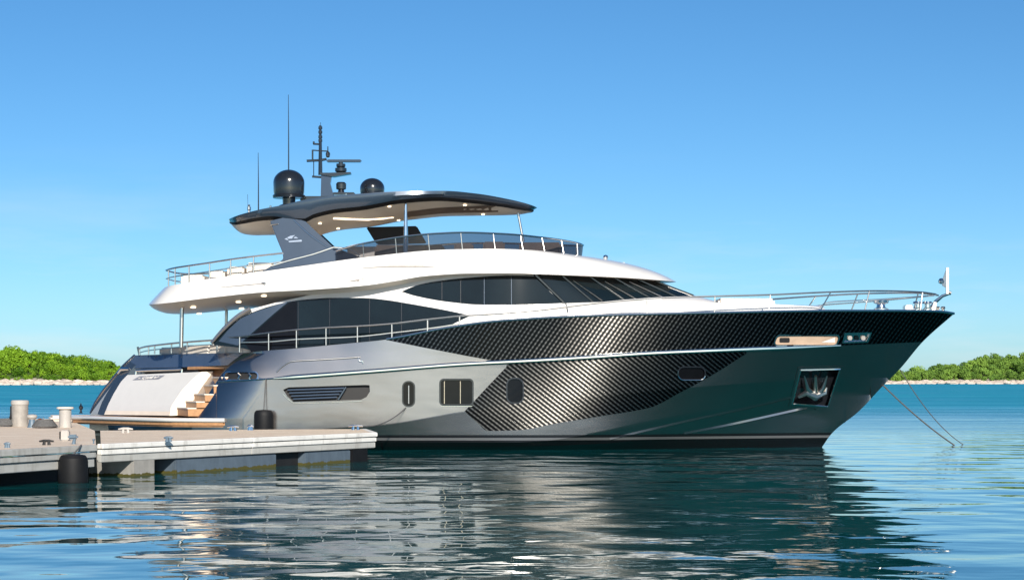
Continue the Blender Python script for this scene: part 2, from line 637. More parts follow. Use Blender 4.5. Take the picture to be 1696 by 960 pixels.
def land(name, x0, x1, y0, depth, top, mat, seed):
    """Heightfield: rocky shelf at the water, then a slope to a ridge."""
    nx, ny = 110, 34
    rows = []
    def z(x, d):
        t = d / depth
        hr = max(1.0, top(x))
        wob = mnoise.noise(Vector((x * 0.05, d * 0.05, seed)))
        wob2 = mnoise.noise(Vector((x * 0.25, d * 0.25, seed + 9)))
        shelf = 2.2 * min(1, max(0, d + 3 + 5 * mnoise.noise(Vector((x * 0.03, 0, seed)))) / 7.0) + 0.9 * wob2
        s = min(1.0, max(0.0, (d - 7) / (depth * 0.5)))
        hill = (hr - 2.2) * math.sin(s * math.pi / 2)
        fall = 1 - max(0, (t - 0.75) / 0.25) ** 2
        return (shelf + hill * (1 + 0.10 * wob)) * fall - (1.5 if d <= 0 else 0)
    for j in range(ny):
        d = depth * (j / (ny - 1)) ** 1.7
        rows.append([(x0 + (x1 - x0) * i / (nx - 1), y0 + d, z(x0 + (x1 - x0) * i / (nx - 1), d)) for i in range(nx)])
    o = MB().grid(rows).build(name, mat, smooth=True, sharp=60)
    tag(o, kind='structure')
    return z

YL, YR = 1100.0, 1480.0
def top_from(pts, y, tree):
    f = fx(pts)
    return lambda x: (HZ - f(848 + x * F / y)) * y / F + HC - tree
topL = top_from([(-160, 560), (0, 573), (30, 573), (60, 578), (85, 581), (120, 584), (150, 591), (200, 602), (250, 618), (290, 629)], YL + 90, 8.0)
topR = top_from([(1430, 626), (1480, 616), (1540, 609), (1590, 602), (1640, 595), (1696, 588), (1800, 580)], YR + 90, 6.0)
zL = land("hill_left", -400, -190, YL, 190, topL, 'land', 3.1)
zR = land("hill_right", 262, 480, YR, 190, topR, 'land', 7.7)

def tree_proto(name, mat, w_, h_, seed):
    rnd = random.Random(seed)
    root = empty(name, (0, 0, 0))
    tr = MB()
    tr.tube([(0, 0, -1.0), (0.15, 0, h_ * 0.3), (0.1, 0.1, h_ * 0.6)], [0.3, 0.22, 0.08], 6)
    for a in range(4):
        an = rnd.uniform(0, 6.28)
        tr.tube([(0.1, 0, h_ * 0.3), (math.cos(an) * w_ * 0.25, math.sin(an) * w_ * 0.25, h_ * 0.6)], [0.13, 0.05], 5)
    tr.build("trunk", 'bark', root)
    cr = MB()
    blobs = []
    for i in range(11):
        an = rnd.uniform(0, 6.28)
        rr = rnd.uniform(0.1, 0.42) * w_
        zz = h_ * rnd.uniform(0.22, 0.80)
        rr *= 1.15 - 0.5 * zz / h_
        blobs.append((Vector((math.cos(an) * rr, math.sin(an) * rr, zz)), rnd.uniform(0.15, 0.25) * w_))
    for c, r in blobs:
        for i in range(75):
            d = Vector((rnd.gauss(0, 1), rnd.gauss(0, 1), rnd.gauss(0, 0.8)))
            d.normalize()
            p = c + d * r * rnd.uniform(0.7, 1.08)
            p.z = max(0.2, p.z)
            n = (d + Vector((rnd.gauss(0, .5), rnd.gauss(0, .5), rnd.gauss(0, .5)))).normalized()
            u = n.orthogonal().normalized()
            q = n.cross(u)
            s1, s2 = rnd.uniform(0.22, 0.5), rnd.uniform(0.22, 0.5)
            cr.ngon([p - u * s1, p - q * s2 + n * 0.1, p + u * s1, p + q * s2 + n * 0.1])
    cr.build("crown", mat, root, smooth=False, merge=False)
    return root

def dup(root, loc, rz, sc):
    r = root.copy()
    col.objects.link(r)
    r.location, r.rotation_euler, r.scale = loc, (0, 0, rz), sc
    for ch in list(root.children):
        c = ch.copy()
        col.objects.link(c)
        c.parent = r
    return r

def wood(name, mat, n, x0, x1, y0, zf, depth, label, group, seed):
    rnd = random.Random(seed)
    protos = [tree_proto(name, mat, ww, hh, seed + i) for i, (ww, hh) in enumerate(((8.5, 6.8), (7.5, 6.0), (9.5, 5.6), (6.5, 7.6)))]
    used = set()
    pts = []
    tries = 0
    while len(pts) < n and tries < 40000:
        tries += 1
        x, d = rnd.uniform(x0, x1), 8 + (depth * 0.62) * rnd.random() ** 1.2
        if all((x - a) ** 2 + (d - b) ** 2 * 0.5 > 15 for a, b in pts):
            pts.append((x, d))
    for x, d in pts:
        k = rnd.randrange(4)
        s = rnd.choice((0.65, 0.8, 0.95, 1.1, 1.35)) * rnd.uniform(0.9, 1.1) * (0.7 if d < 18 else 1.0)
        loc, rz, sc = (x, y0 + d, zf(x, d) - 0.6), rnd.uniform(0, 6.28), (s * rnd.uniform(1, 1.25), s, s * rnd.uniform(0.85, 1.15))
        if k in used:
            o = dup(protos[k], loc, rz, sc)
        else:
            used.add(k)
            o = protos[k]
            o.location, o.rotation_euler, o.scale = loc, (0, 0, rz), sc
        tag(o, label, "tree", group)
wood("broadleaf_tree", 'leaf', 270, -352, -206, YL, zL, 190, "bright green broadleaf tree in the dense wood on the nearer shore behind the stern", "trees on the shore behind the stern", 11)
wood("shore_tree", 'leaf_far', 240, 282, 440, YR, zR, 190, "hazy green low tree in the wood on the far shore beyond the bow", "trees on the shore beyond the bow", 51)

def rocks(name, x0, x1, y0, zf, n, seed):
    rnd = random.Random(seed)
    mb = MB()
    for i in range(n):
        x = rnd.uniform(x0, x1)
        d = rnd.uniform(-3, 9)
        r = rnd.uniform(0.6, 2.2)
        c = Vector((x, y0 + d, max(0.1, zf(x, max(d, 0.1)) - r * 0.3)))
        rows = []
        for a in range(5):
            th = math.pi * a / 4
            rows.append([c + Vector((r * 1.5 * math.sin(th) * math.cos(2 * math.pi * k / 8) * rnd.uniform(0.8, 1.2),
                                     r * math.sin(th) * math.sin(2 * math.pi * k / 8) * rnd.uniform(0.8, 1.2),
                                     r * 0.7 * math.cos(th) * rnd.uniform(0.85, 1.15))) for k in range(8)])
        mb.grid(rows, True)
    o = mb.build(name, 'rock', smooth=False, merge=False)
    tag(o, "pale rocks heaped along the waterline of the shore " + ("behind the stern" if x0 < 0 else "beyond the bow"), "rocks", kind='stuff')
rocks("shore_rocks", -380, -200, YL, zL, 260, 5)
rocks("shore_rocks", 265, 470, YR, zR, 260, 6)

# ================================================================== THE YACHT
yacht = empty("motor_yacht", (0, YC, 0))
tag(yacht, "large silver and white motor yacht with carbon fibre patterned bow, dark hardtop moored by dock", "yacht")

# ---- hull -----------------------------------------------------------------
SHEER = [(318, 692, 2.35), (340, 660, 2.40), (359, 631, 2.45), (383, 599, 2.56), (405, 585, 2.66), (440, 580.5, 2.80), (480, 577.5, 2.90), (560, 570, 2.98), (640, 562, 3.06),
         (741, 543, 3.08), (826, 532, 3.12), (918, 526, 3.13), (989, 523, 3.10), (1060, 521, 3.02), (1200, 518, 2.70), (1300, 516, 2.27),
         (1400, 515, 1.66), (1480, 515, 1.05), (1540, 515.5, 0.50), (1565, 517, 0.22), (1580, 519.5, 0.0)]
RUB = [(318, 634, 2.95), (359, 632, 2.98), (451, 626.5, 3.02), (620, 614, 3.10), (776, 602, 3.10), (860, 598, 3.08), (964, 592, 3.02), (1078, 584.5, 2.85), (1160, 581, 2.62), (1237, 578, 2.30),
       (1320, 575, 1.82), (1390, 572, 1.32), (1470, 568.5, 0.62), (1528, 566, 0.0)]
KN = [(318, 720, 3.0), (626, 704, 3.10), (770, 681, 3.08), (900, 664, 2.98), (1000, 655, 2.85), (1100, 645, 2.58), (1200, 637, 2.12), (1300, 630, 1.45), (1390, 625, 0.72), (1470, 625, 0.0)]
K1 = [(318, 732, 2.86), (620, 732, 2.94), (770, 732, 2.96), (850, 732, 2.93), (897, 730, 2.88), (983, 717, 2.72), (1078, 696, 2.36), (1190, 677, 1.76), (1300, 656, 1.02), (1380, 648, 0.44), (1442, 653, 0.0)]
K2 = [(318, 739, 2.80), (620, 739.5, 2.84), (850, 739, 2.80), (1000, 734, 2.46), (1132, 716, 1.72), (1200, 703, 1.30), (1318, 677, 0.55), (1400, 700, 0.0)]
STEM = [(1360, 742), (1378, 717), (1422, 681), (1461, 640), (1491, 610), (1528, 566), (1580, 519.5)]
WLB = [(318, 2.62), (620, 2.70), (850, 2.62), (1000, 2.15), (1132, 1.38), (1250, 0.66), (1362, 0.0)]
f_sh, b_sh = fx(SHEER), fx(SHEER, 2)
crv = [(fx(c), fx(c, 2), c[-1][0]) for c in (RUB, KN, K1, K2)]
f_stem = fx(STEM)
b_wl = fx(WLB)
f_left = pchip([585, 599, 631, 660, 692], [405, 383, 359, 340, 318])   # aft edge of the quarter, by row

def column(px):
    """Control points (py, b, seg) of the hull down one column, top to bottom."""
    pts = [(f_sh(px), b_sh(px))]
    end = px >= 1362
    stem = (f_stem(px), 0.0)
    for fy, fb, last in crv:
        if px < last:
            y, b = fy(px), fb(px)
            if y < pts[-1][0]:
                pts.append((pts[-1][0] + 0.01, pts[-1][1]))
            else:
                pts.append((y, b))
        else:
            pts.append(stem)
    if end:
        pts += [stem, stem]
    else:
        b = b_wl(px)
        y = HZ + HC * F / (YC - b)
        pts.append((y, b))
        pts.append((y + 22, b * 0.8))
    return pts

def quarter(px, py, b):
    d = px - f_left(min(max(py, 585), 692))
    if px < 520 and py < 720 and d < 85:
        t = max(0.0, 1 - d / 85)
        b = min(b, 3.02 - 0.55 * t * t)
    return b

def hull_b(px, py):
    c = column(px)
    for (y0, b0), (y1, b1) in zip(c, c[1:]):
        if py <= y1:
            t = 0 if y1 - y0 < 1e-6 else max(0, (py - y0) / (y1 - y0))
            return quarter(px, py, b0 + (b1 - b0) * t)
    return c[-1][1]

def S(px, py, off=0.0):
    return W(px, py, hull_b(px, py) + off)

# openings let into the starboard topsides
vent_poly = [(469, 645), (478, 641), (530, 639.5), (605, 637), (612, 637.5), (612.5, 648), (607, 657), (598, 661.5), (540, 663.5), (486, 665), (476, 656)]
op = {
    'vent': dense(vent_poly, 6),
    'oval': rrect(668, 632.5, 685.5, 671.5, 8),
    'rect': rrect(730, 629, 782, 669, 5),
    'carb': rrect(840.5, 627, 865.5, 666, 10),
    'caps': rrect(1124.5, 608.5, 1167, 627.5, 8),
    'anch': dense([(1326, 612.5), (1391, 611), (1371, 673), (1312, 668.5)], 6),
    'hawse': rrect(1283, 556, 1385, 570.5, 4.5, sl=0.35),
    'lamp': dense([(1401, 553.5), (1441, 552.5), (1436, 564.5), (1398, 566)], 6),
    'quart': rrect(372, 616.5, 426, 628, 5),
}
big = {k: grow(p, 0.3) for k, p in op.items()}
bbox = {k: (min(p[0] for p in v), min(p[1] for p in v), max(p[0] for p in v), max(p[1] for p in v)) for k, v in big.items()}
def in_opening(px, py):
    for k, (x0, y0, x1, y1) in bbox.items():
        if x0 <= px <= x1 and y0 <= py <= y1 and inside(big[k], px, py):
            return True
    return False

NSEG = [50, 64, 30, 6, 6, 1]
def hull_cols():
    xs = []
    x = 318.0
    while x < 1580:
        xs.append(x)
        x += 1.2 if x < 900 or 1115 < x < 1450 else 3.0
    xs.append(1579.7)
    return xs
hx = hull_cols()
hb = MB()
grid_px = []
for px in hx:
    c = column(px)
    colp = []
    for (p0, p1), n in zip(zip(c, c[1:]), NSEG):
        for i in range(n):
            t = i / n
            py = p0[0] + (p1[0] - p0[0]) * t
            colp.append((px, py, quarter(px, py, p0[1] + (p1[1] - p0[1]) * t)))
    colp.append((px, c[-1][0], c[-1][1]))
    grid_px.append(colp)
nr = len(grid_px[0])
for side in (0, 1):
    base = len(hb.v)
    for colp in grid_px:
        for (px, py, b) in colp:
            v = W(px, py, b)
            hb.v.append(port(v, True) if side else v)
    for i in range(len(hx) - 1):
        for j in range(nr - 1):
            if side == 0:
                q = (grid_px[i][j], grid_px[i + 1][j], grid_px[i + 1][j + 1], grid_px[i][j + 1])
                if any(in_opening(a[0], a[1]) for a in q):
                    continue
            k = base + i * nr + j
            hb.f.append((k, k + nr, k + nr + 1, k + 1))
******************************
> _Task to complete_
Exactly reproduce the run of lines from the start of the listing through the line with "topR, 'land', 7.7)", inclusive; pictures are not copied.

> _Response to this task_
Continue the Blender Python script for this scene: part 2, from line 637. More parts follow. Use Blender 4.5. Take the picture to be 1696 by 960 pixels.
def land(name, x0, x1, y0, depth, top, mat, seed):
    """Heightfield: rocky shelf at the water, then a slope to a ridge."""
    nx, ny = 110, 34
    rows = []
    def z(x, d):
        t = d / depth
        hr = max(1.0, top(x))
        wob = mnoise.noise(Vector((x * 0.05, d * 0.05, seed)))
        wob2 = mnoise.noise(Vector((x * 0.25, d * 0.25, seed + 9)))
        shelf = 2.2 * min(1, max(0, d + 3 + 5 * mnoise.noise(Vector((x * 0.03, 0, seed)))) / 7.0) + 0.9 * wob2
        s = min(1.0, max(0.0, (d - 7) / (depth * 0.5)))
        hill = (hr - 2.2) * math.sin(s * math.pi / 2)
        fall = 1 - max(0, (t - 0.75) / 0.25) ** 2
        return (shelf + hill * (1 + 0.10 * wob)) * fall - (1.5 if d <= 0 else 0)
    for j in range(ny):
        d = depth * (j / (ny - 1)) ** 1.7
        rows.append([(x0 + (x1 - x0) * i / (nx - 1), y0 + d, z(x0 + (x1 - x0) * i / (nx - 1), d)) for i in range(nx)])
    o = MB().grid(rows).build(name, mat, smooth=True, sharp=60)
    tag(o, kind='structure')
    return z

YL, YR = 1100.0, 1480.0
def top_from(pts, y, tree):
    f = fx(pts)
    return lambda x: (HZ - f(848 + x * F / y)) * y / F + HC - tree
topL = top_from([(-160, 560), (0, 573), (30, 573), (60, 578), (85, 581), (120, 584), (150, 591), (200, 602), (250, 618), (290, 629)], YL + 90, 8.0)
topR = top_from([(1430, 626), (1480, 616), (1540, 609), (1590, 602), (1640, 595), (1696, 588), (1800, 580)], YR + 90, 6.0)
zL = land("hill_left", -400, -190, YL, 190, topL, 'land', 3.1)
zR = land("hill_right", 262, 480, YR, 190, topR, 'land', 7.7)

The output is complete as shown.